**Provided material:**
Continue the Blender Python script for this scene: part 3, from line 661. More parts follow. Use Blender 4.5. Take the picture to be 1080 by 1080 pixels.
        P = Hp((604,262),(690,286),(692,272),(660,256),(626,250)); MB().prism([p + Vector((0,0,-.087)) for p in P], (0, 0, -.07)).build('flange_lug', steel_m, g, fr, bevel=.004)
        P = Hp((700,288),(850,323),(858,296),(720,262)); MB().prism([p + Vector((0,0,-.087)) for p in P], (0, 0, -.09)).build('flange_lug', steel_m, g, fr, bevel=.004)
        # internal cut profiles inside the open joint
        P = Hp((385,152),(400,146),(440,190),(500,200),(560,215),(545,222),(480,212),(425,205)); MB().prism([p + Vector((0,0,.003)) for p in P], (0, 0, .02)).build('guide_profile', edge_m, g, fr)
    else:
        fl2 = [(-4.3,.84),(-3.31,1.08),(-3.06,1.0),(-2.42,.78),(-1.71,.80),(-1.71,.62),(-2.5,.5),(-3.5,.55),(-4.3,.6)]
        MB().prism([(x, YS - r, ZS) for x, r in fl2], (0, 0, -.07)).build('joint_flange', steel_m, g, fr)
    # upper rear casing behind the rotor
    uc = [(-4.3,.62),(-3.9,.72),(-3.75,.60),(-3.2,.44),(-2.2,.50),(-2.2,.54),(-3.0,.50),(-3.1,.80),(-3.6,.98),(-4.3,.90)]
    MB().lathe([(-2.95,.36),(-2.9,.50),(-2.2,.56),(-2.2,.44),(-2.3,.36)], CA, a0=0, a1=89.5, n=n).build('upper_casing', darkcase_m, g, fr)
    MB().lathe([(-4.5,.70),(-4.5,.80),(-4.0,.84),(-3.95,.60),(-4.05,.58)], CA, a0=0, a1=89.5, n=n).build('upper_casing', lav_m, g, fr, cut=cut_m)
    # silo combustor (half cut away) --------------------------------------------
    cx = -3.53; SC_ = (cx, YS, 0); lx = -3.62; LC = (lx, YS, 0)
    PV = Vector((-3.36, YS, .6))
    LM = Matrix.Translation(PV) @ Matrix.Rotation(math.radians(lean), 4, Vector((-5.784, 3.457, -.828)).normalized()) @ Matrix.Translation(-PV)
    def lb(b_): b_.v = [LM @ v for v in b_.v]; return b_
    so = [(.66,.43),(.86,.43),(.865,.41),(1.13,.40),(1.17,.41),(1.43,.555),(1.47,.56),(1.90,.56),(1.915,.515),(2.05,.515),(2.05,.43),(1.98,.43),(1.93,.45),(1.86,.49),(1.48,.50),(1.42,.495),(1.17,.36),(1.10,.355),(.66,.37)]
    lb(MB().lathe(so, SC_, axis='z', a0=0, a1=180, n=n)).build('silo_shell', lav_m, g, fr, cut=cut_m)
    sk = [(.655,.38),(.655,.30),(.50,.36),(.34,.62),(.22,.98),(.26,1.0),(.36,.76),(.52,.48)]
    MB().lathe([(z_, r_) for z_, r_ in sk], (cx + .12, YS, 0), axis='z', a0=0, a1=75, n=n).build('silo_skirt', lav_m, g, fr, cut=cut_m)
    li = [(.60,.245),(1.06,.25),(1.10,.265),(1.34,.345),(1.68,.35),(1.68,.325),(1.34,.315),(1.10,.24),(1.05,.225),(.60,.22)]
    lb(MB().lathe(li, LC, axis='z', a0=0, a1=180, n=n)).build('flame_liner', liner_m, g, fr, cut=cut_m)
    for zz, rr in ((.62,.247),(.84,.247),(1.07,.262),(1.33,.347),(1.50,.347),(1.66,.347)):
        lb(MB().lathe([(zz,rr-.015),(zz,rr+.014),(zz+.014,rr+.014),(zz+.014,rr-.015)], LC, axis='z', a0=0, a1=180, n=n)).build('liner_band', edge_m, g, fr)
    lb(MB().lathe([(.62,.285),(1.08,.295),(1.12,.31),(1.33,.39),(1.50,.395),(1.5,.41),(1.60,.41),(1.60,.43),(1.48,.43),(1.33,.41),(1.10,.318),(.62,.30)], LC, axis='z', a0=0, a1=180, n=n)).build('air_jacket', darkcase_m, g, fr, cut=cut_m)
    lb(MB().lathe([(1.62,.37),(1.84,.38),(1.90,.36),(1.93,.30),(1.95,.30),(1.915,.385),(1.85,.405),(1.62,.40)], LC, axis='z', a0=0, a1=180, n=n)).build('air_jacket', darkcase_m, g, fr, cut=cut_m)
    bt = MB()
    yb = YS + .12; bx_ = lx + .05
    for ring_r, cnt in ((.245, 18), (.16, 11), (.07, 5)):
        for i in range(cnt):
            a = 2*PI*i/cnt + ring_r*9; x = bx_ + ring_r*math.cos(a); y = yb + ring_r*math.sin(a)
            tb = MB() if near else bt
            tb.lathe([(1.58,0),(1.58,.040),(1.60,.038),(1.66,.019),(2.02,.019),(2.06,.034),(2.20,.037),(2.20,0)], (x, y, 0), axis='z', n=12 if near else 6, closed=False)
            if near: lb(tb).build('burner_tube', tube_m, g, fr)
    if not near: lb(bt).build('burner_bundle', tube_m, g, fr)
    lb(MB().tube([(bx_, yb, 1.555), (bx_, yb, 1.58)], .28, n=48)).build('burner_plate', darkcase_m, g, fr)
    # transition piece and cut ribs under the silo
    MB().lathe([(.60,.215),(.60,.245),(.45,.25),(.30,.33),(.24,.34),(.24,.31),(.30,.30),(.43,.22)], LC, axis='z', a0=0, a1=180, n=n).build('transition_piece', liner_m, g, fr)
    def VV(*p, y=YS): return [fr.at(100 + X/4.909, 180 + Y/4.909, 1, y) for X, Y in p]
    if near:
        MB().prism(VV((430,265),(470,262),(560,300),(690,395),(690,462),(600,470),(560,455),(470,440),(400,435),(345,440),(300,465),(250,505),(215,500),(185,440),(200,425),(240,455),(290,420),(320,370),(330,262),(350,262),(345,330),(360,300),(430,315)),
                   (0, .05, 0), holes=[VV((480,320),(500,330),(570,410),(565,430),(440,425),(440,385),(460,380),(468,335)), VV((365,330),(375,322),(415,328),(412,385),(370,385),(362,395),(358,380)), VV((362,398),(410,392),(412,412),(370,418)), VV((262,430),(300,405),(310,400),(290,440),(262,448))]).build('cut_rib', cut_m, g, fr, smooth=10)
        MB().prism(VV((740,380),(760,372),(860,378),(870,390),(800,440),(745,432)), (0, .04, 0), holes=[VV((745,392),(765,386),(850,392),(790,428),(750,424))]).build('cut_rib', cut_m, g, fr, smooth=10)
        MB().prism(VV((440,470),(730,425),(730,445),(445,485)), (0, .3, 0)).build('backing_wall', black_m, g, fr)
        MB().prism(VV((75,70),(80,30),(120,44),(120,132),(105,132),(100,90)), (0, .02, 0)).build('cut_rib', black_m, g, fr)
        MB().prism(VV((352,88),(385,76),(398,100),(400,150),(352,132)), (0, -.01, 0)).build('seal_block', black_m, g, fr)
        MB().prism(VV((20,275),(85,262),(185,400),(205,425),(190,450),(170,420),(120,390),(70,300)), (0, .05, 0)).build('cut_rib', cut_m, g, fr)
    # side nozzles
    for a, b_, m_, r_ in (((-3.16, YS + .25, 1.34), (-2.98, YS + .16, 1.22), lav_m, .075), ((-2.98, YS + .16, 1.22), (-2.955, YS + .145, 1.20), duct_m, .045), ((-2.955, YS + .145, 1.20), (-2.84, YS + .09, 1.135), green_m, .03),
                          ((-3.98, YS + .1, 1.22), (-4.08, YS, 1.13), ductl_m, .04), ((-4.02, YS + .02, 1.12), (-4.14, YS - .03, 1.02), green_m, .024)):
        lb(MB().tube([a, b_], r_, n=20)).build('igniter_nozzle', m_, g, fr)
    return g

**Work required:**
Nothing should be left out: repeat all of the data exactly.

**Solved exercise:**
Continue the Blender Python script for this scene: part 3, from line 661. More parts follow. Use Blender 4.5. Take the picture to be 1080 by 1080 pixels.
        P = Hp((604,262),(690,286),(692,272),(660,256),(626,250)); MB().prism([p + Vector((0,0,-.087)) for p in P], (0, 0, -.07)).build('flange_lug', steel_m, g, fr, bevel=.004)
        P = Hp((700,288),(850,323),(858,296),(720,262)); MB().prism([p + Vector((0,0,-.087)) for p in P], (0, 0, -.09)).build('flange_lug', steel_m, g, fr, bevel=.004)
        # internal cut profiles inside the open joint
        P = Hp((385,152),(400,146),(440,190),(500,200),(560,215),(545,222),(480,212),(425,205)); MB().prism([p + Vector((0,0,.003)) for p in P], (0, 0, .02)).build('guide_profile', edge_m, g, fr)
    else:
        fl2 = [(-4.3,.84),(-3.31,1.08),(-3.06,1.0),(-2.42,.78),(-1.71,.80),(-1.71,.62),(-2.5,.5),(-3.5,.55),(-4.3,.6)]
        MB().prism([(x, YS - r, ZS) for x, r in fl2], (0, 0, -.07)).build('joint_flange', steel_m, g, fr)
    # upper rear casing behind the rotor
    uc = [(-4.3,.62),(-3.9,.72),(-3.75,.60),(-3.2,.44),(-2.2,.50),(-2.2,.54),(-3.0,.50),(-3.1,.80),(-3.6,.98),(-4.3,.90)]
    MB().lathe([(-2.95,.36),(-2.9,.50),(-2.2,.56),(-2.2,.44),(-2.3,.36)], CA, a0=0, a1=89.5, n=n).build('upper_casing', darkcase_m, g, fr)
    MB().lathe([(-4.5,.70),(-4.5,.80),(-4.0,.84),(-3.95,.60),(-4.05,.58)], CA, a0=0, a1=89.5, n=n).build('upper_casing', lav_m, g, fr, cut=cut_m)
    # silo combustor (half cut away) --------------------------------------------
    cx = -3.53; SC_ = (cx, YS, 0); lx = -3.62; LC = (lx, YS, 0)
    PV = Vector((-3.36, YS, .6))
    LM = Matrix.Translation(PV) @ Matrix.Rotation(math.radians(lean), 4, Vector((-5.784, 3.457, -.828)).normalized()) @ Matrix.Translation(-PV)
    def lb(b_): b_.v = [LM @ v for v in b_.v]; return b_
    so = [(.66,.43),(.86,.43),(.865,.41),(1.13,.40),(1.17,.41),(1.43,.555),(1.47,.56),(1.90,.56),(1.915,.515),(2.05,.515),(2.05,.43),(1.98,.43),(1.93,.45),(1.86,.49),(1.48,.50),(1.42,.495),(1.17,.36),(1.10,.355),(.66,.37)]
    lb(MB().lathe(so, SC_, axis='z', a0=0, a1=180, n=n)).build('silo_shell', lav_m, g, fr, cut=cut_m)
    sk = [(.655,.38),(.655,.30),(.50,.36),(.34,.62),(.22,.98),(.26,1.0),(.36,.76),(.52,.48)]
    MB().lathe([(z_, r_) for z_, r_ in sk], (cx + .12, YS, 0), axis='z', a0=0, a1=75, n=n).build('silo_skirt', lav_m, g, fr, cut=cut_m)
    li = [(.60,.245),(1.06,.25),(1.10,.265),(1.34,.345),(1.68,.35),(1.68,.325),(1.34,.315),(1.10,.24),(1.05,.225),(.60,.22)]
    lb(MB().lathe(li, LC, axis='z', a0=0, a1=180, n=n)).build('flame_liner', liner_m, g, fr, cut=cut_m)
    for zz, rr in ((.62,.247),(.84,.247),(1.07,.262),(1.33,.347),(1.50,.347),(1.66,.347)):
        lb(MB().lathe([(zz,rr-.015),(zz,rr+.014),(zz+.014,rr+.014),(zz+.014,rr-.015)], LC, axis='z', a0=0, a1=180, n=n)).build('liner_band', edge_m, g, fr)
    lb(MB().lathe([(.62,.285),(1.08,.295),(1.12,.31),(1.33,.39),(1.50,.395),(1.5,.41),(1.60,.41),(1.60,.43),(1.48,.43),(1.33,.41),(1.10,.318),(.62,.30)], LC, axis='z', a0=0, a1=180, n=n)).build('air_jacket', darkcase_m, g, fr, cut=cut_m)
    lb(MB().lathe([(1.62,.37),(1.84,.38),(1.90,.36),(1.93,.30),(1.95,.30),(1.915,.385),(1.85,.405),(1.62,.40)], LC, axis='z', a0=0, a1=180, n=n)).build('air_jacket', darkcase_m, g, fr, cut=cut_m)
    bt = MB()
    yb = YS + .12; bx_ = lx + .05
    for ring_r, cnt in ((.245, 18), (.16, 11), (.07, 5)):
        for i in range(cnt):
            a = 2*PI*i/cnt + ring_r*9; x = bx_ + ring_r*math.cos(a); y = yb + ring_r*math.sin(a)
            tb = MB() if near else bt
            tb.lathe([(1.58,0),(1.58,.040),(1.60,.038),(1.66,.019),(2.02,.019),(2.06,.034),(2.20,.037),(2.20,0)], (x, y, 0), axis='z', n=12 if near else 6, closed=False)
            if near: lb(tb).build('burner_tube', tube_m, g, fr)
    if not near: lb(bt).build('burner_bundle', tube_m, g, fr)
    lb(MB().tube([(bx_, yb, 1.555), (bx_, yb, 1.58)], .28, n=48)).build('burner_plate', darkcase_m, g, fr)
    # transition piece and cut ribs under the silo
    MB().lathe([(.60,.215),(.60,.245),(.45,.25),(.30,.33),(.24,.34),(.24,.31),(.30,.30),(.43,.22)], LC, axis='z', a0=0, a1=180, n=n).build('transition_piece', liner_m, g, fr)
    def VV(*p, y=YS): return [fr.at(100 + X/4.909, 180 + Y/4.909, 1, y) for X, Y in p]
    if near:
        MB().prism(VV((430,265),(470,262),(560,300),(690,395),(690,462),(600,470),(560,455),(470,440),(400,435),(345,440),(300,465),(250,505),(215,500),(185,440),(200,425),(240,455),(290,420),(320,370),(330,262),(350,262),(345,330),(360,300),(430,315)),
                   (0, .05, 0), holes=[VV((480,320),(500,330),(570,410),(565,430),(440,425),(440,385),(460,380),(468,335)), VV((365,330),(375,322),(415,328),(412,385),(370,385),(362,395),(358,380)), VV((362,398),(410,392),(412,412),(370,418)), VV((262,430),(300,405),(310,400),(290,440),(262,448))]).build('cut_rib', cut_m, g, fr, smooth=10)
        MB().prism(VV((740,380),(760,372),(860,378),(870,390),(800,440),(745,432)), (0, .04, 0), holes=[VV((745,392),(765,386),(850,392),(790,428),(750,424))]).build('cut_rib', cut_m, g, fr, smooth=10)
        MB().prism(VV((440,470),(730,425),(730,445),(445,485)), (0, .3, 0)).build('backing_wall', black_m, g, fr)
        MB().prism(VV((75,70),(80,30),(120,44),(120,132),(105,132),(100,90)), (0, .02, 0)).build('cut_rib', black_m, g, fr)
        MB().prism(VV((352,88),(385,76),(398,100),(400,150),(352,132)), (0, -.01, 0)).build('seal_block', black_m, g, fr)
        MB().prism(VV((20,275),(85,262),(185,400),(205,425),(190,450),(170,420),(120,390),(70,300)), (0, .05, 0)).build('cut_rib', cut_m, g, fr)
    # side nozzles
    for a, b_, m_, r_ in (((-3.16, YS + .25, 1.34), (-2.98, YS + .16, 1.22), lav_m, .075), ((-2.98, YS + .16, 1.22), (-2.955, YS + .145, 1.20), duct_m, .045), ((-2.955, YS + .145, 1.20), (-2.84, YS + .09, 1.135), green_m, .03),
                          ((-3.98, YS + .1, 1.22), (-4.08, YS, 1.13), ductl_m, .04), ((-4.02, YS + .02, 1.12), (-4.14, YS - .03, 1.02), green_m, .024)):
        lb(MB().tube([a, b_], r_, n=20)).build('igniter_nozzle', m_, g, fr)
    return g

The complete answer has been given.